## START EXERCISE INPUTS

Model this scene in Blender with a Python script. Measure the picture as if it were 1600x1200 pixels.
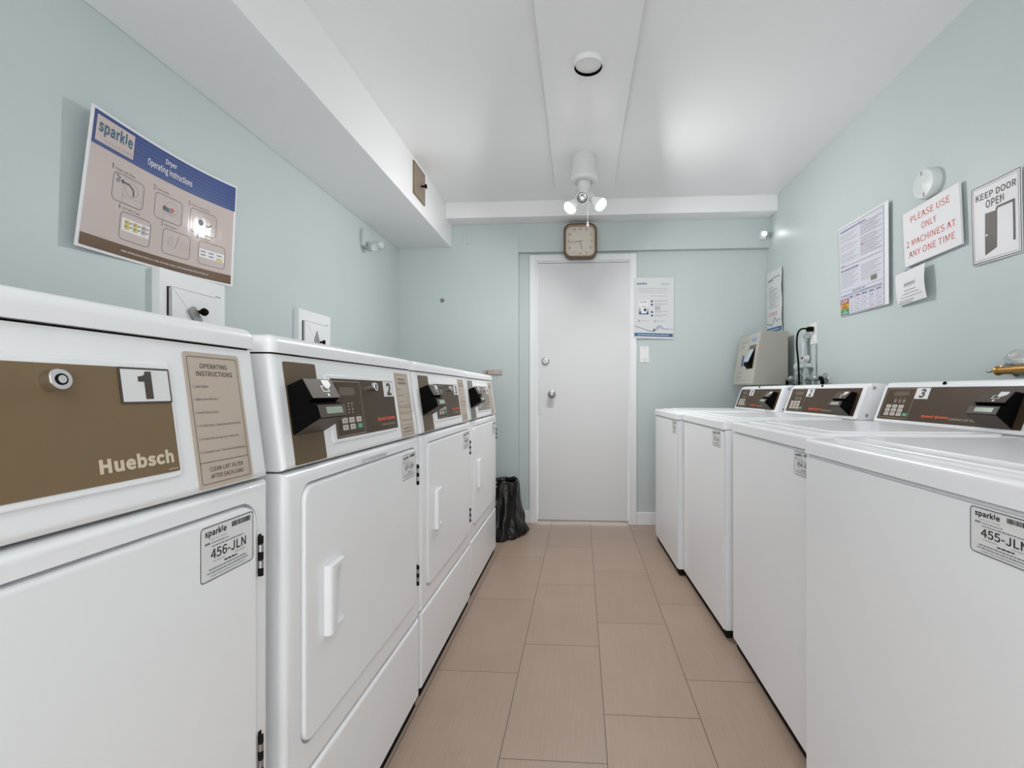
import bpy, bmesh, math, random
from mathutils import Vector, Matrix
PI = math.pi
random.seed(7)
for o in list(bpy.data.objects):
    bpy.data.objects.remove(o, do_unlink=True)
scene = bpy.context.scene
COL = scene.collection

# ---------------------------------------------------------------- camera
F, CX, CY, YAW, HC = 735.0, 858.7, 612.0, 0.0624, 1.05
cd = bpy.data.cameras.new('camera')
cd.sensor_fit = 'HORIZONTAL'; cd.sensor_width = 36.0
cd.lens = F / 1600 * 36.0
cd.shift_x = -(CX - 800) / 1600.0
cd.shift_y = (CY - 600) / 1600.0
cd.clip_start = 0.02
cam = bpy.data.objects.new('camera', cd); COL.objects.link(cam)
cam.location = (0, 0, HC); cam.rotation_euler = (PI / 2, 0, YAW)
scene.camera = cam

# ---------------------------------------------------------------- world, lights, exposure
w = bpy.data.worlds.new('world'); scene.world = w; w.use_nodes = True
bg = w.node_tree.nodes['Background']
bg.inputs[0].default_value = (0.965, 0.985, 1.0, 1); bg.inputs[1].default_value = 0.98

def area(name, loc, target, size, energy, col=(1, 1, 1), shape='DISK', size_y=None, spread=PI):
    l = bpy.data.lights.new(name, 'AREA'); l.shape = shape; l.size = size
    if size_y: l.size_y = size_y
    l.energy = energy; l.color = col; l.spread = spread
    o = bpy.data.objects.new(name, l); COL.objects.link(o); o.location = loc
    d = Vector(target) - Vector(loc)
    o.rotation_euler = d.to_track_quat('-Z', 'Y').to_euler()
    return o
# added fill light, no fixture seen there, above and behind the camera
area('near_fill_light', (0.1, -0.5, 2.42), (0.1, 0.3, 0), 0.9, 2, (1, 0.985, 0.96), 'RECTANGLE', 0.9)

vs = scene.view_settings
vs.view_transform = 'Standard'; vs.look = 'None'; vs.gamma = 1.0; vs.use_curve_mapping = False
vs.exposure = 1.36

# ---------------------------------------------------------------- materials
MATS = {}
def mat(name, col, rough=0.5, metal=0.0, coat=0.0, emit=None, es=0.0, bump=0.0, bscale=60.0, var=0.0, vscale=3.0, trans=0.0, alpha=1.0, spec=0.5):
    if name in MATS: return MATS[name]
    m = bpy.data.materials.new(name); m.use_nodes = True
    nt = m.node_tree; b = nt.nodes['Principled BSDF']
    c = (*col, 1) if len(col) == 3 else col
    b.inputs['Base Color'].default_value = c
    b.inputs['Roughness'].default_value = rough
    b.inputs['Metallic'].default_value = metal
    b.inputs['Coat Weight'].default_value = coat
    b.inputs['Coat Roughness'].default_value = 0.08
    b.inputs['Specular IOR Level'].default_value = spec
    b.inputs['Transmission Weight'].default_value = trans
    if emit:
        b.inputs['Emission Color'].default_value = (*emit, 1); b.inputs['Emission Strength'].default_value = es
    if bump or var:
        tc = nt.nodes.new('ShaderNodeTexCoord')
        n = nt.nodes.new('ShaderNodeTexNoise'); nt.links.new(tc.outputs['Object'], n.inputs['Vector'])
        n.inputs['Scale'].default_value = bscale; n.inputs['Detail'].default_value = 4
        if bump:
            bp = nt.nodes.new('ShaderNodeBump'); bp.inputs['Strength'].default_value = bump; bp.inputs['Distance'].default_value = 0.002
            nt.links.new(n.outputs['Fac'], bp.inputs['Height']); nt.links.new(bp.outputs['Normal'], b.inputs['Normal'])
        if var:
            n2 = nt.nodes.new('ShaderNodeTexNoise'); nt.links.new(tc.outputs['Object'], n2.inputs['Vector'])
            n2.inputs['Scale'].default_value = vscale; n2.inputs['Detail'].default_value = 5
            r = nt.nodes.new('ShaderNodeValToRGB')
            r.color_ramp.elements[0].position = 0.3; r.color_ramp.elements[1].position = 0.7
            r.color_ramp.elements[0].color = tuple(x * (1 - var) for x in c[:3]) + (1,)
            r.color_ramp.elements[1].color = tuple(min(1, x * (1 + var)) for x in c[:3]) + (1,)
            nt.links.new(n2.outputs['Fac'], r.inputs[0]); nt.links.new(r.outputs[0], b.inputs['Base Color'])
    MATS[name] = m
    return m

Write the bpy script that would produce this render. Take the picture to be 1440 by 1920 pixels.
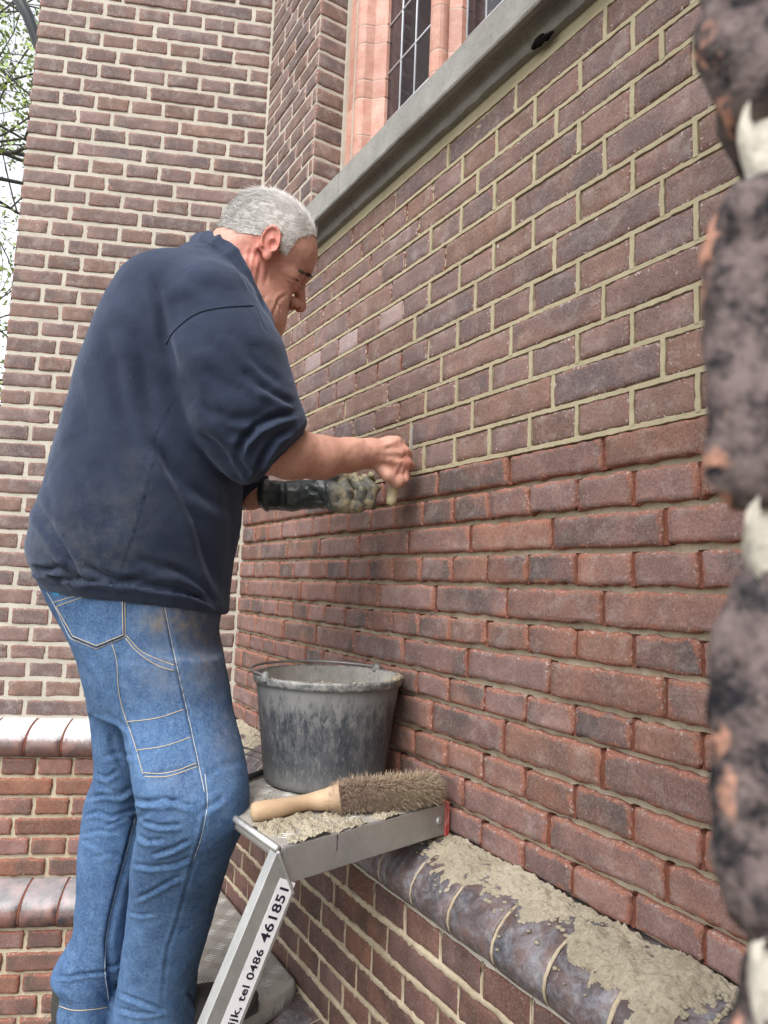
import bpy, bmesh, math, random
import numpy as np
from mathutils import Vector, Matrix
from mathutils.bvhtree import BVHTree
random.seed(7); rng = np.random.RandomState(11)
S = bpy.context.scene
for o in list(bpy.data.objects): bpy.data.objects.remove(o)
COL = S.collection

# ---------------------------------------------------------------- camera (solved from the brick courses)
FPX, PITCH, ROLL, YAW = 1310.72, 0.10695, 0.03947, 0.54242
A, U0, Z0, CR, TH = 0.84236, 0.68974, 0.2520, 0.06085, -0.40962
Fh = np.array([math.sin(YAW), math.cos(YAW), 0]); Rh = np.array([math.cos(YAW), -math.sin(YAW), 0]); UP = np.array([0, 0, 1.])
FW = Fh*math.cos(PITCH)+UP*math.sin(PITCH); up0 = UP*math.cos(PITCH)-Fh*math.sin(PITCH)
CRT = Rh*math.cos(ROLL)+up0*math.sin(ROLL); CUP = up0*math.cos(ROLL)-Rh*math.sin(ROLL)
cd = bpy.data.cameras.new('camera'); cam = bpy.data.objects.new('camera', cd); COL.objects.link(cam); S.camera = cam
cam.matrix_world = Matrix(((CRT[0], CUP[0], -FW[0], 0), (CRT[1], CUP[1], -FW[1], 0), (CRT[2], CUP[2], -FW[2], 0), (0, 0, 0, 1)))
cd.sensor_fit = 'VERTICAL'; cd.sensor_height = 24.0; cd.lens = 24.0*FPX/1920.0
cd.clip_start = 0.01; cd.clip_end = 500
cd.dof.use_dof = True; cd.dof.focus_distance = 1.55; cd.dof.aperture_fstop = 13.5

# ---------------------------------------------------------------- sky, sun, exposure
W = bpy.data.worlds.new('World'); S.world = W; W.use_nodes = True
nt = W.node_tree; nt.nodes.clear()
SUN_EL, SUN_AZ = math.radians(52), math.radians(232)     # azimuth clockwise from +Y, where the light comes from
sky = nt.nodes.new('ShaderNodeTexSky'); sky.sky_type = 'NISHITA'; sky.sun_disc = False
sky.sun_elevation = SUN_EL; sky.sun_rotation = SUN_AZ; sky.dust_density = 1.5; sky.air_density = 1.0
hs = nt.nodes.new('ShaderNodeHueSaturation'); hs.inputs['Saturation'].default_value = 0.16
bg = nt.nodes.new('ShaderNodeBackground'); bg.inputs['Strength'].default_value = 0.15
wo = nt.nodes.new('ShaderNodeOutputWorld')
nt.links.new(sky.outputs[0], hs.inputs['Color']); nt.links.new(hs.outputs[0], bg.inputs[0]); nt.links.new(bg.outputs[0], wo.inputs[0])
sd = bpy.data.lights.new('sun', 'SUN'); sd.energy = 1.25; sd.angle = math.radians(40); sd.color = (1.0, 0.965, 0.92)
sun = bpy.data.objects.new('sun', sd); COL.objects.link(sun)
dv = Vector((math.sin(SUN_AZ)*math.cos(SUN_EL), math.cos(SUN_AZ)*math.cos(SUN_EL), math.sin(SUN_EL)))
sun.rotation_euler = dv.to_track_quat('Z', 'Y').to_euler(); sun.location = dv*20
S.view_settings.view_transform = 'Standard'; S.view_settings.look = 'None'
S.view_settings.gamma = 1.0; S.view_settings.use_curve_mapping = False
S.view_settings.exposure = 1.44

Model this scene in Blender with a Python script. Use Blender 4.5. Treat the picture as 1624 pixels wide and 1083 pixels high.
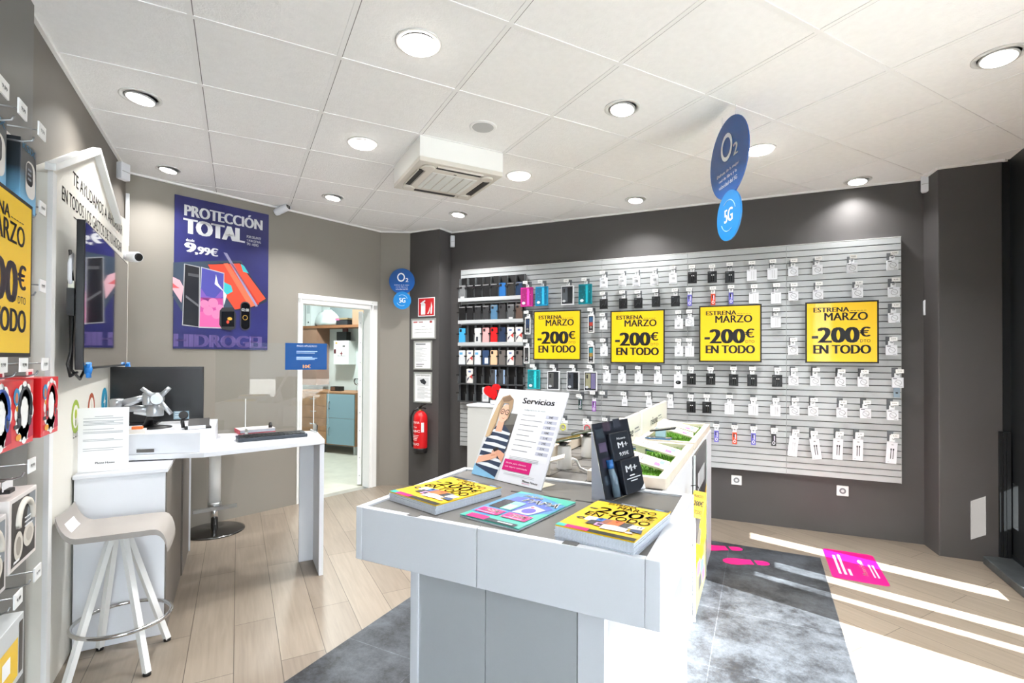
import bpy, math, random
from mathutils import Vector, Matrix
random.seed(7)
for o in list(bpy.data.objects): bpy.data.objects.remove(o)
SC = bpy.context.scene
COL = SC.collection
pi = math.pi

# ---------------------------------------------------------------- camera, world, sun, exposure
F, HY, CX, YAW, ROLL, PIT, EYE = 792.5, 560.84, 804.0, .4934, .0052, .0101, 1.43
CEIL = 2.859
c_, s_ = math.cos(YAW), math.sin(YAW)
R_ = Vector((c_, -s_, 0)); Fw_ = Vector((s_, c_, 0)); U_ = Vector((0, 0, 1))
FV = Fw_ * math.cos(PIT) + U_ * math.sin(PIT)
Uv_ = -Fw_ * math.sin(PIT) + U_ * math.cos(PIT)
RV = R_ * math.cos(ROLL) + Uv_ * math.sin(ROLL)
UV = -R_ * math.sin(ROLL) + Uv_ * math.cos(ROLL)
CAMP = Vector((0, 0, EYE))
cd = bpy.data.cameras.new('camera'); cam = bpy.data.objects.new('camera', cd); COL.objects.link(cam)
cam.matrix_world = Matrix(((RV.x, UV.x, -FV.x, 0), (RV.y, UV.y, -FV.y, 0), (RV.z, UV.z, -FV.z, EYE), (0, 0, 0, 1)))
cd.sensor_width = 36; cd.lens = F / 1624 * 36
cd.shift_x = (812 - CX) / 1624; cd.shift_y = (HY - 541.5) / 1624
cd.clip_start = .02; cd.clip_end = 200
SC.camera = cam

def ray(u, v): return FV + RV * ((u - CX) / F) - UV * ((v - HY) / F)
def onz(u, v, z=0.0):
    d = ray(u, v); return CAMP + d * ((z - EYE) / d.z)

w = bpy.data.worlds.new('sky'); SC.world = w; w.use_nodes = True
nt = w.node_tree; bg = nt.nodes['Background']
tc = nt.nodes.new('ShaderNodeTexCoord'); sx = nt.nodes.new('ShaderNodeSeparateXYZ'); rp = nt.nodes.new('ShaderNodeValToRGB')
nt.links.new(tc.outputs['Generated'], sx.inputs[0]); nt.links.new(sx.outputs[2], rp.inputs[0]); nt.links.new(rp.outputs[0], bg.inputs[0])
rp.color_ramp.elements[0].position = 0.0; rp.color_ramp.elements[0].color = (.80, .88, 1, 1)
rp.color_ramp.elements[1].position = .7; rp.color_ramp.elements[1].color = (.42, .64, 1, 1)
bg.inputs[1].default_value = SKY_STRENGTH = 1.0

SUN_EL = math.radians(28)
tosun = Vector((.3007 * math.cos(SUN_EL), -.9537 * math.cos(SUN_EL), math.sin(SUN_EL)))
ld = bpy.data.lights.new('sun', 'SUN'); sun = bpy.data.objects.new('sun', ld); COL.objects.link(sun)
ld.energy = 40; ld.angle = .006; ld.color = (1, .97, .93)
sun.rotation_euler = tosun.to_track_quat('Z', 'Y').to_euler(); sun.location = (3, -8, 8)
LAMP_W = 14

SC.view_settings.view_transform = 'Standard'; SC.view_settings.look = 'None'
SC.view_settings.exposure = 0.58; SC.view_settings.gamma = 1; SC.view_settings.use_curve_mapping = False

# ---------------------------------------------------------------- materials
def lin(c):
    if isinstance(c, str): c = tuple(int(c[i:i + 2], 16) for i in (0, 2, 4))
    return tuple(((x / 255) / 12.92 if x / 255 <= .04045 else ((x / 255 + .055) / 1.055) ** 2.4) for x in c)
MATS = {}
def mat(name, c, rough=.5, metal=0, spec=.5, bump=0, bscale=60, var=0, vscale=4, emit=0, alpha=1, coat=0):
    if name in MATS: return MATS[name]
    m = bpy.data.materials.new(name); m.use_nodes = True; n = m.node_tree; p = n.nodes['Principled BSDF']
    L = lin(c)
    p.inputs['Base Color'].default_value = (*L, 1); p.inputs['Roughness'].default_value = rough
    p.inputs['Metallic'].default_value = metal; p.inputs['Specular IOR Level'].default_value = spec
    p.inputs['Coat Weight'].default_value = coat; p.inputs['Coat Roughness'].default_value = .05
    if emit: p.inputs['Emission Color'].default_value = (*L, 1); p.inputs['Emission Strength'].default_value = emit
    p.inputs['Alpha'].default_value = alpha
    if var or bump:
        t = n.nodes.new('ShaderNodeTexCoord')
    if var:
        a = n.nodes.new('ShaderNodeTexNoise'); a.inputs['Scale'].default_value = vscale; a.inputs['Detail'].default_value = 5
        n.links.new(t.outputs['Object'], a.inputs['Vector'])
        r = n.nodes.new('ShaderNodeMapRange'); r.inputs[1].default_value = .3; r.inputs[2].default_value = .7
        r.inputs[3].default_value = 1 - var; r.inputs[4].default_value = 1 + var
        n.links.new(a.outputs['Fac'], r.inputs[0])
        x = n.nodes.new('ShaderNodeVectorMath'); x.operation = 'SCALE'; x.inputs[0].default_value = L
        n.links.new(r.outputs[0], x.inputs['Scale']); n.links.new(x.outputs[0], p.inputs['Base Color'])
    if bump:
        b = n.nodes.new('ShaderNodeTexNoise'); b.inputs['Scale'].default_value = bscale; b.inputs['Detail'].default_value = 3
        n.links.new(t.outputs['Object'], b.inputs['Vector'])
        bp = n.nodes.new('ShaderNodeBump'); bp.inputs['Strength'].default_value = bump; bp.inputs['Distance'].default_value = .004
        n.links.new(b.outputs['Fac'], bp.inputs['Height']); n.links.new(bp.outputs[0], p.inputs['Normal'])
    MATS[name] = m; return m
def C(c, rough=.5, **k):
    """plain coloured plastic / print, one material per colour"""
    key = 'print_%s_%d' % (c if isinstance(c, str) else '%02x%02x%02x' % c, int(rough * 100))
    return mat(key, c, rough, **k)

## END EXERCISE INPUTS

(PROBLEM DESCRIPTION): Take the lines from the first line of the entries through the line with "COL = scene.collection", inclusive, and give them again exactly, minus any pictures.

(REPLY TO THE TASK):
Model this scene in Blender with a Python script. Measure the picture as if it were 1600x1200 pixels.
import bpy, bmesh, math, random
from mathutils import Vector, Matrix
PI = math.pi
random.seed(7)
for o in list(bpy.data.objects):
    bpy.data.objects.remove(o, do_unlink=True)
scene = bpy.context.scene
COL = scene.collection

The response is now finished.